JOPOA / OA Manager work
- Establishment, By-Laws, OA Manager Agreement
- Annual budget preparation and RERA approval
- Service-charge collection and RDC enforcement
- Common-area rule enforcement
- JOPOA vs developer disputes (handover, defects, cost-sharing)
- JOPOA vs unit owner disputes (defaults, modifications, by-law breaches)
- JOPOA vs OA Manager disputes (performance, fees, termination)
- General Assembly preparation and dispute defence
- Reserve fund architecture and capital-expenditure approvals
- Insurance and claims handling
We act for JOPOAs, OA Managers, master JOPOAs (where applicable), and individual unit owners on retainer or per-matter basis.
Party 13
Unit investor / landlord-by-yield
An investor buys for yield + capital appreciation rather than self-occupation. The legal needs differ: structuring (UAE entity vs offshore vehicle), tax (Corporate Tax or QFZP), tenancy administration (single or portfolio), exit timing, and inheritance / succession architecture. Increasingly, foreign investors structure UAE real estate holdings inside ADGM or DIFC Foundations for succession and asset-protection.
Investor priorities
- Holding-vehicle structuring (individual / UAE LLC / offshore / Foundation)

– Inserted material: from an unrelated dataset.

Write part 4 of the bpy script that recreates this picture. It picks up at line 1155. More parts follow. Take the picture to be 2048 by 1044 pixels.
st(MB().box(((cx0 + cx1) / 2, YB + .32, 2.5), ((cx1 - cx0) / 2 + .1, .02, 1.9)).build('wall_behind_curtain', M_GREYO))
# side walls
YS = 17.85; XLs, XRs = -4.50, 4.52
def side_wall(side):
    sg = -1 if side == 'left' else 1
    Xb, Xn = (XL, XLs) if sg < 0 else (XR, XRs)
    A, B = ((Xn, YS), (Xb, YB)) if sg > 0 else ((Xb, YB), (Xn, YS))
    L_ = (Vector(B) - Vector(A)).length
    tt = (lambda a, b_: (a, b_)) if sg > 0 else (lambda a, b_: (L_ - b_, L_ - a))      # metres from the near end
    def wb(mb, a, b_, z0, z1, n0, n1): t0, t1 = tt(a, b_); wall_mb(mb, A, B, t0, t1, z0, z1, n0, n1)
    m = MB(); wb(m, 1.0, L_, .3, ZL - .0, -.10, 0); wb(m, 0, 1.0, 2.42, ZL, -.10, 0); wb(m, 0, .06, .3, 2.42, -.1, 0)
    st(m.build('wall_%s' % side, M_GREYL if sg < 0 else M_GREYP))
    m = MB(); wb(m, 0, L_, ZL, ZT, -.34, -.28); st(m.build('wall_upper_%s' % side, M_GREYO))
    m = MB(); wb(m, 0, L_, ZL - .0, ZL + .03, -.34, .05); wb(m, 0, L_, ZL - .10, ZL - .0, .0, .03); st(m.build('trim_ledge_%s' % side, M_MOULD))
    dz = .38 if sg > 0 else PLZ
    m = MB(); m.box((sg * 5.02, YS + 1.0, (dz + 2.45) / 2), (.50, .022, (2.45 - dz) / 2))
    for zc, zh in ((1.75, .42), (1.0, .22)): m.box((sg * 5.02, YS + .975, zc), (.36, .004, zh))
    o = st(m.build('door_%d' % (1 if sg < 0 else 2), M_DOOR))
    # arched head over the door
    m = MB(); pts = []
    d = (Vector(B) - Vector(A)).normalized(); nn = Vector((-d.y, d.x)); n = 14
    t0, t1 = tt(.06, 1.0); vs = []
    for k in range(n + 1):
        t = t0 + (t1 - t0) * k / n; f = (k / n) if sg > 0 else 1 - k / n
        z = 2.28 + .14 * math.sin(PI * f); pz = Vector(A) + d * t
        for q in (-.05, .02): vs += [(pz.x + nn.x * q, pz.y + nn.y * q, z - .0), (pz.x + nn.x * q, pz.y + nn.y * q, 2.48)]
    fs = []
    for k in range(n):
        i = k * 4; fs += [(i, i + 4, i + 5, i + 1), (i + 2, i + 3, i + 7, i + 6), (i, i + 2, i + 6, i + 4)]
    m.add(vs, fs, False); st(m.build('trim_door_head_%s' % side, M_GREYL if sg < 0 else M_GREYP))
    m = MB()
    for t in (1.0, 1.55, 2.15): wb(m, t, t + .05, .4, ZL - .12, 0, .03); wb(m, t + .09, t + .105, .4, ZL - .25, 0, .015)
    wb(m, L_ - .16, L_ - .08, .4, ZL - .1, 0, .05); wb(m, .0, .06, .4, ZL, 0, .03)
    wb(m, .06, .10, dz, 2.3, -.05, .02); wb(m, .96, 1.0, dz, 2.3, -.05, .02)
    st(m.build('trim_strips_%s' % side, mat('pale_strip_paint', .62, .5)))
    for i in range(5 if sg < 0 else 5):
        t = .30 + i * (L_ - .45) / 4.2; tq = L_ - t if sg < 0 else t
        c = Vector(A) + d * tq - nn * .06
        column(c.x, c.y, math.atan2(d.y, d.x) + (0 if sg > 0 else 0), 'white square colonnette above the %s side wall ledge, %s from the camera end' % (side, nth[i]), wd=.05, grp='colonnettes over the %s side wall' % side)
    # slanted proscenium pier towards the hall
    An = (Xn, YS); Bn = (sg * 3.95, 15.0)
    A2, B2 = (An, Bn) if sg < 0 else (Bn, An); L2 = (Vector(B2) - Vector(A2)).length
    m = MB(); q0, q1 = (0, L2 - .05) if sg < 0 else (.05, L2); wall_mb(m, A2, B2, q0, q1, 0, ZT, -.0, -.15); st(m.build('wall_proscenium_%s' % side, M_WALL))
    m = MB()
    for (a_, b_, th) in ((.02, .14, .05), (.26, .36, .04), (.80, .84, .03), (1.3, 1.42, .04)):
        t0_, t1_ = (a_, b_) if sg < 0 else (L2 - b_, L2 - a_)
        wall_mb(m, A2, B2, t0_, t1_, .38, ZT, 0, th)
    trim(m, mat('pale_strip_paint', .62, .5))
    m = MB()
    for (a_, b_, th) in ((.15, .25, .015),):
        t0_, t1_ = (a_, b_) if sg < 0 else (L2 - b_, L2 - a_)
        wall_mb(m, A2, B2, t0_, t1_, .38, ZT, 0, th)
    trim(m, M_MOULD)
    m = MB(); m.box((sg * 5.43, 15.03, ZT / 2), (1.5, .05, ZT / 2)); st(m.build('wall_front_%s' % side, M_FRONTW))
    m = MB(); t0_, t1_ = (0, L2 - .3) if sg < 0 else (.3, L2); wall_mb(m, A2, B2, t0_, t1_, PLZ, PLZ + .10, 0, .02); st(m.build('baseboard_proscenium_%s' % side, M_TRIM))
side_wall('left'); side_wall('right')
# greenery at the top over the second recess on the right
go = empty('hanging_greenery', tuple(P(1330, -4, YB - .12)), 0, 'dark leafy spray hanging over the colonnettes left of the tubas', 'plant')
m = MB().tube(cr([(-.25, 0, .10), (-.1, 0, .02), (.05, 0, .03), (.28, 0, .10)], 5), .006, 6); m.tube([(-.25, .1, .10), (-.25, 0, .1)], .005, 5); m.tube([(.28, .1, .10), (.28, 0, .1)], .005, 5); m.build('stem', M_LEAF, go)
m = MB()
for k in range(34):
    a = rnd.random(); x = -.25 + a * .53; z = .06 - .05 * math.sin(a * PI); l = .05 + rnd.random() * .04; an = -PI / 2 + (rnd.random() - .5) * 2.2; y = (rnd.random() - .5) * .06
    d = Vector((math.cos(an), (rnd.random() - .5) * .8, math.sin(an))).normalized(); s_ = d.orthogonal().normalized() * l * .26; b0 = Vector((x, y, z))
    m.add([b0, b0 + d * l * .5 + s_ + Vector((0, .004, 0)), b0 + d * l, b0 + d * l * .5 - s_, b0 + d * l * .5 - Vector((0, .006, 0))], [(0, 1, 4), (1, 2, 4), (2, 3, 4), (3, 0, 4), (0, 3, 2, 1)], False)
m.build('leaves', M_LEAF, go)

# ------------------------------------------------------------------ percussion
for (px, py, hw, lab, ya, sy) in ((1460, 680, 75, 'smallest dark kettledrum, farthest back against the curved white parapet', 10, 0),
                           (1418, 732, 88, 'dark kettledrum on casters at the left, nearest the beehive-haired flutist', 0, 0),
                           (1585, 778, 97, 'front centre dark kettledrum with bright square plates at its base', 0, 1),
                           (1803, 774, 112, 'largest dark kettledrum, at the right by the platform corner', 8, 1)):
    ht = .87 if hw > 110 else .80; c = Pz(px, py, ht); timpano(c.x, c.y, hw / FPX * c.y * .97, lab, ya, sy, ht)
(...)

- Pre-acquisition tax planning
- Mortgage financing optimization
- Property-management appointment
- Tenancy administration outsourcing
- Insurance suite
- Disposal and exit planning
- Succession and beneficial-ownership architecture
We act for HNW investors, family offices, and overseas investors on UAE real estate structuring, acquisition, and long-term governance.
Party 14
Fund / REIT manager
UAE real-estate funds operate under DFSA / FSRA / SCA regulation. DIFC and ADGM offer Real Estate Investment Trust (REIT) frameworks; mainland SCA-regulated funds also exist. Fund-level legal architecture (constitutional documents, regulator licensing, investor disclosures) sits alongside the asset-level real-estate work.
Fund / REIT work
- Fund constitutive documents (LP agreement, IM, articles)
- DFSA / FSRA / SCA licensing
- REIT structuring (DIFC REIT regime, ADGM REIT framework)
- Investor subscription documentation
- Asset-level acquisition and disposal documentation
- Financing and refinancing
- Manager-to-investor disputes
- Custodian and property-manager appointments
We act for Fund managers on launch, asset-acquisition workflow, and investor-side documentation.
Party 15
Hotel / branded-residence operator
Hotel-management agreements (HMAs) and branded-residence agreements are among the most heavily-negotiated real-estate documents — fee structures (base + incentive), termination thresholds, brand-removal mechanics, FF&E reserve, system fees, marketing fees, performance benchmarks and the dispute mechanism (often LCIA London or ICC Paris arbitration).
Hotel / branded-residence work
- HMA negotiation (owner side or operator side)
- Branded-residence agreement (HOA, residential management)
- Performance termination thresholds and brand-removal
- FF&E reserve disputes
- System and marketing fee challenges
- Operator transition and brand handover
- Tortious interference disputes (where competing operator approaches owner)
- Receivership and cross-default with project finance
Party 16
Government counterparty & regulator
Government counterparties — DLD, RERA, ADREC, RTA, Dubai Municipality, DCD, Trakhees, DEWA, Etisalat, Sharjah Municipality, RAK Investment Authority, DMT — issue permits, sign land grants, exercise overlay rights, and enforce real-estate-related law. Government counterparties bring sovereign-immunity, public-policy and procedural specifics to disputes that purely-private counterparts do not.
Government-counterparty work
- Land grant and musataha agreement negotiation
- Long-term concession agreements
- Permit reconsideration and administrative appeal
- Government-contract dispute resolution (often arbitrateAD)
- Sovereign-immunity analysis
- Public-policy challenges to enforcement
- Cross-emirate coordination
We act for Counterparties opposite UAE government entities on real-estate matters, including infrastructure, masterplanned communities and regulatory disputes.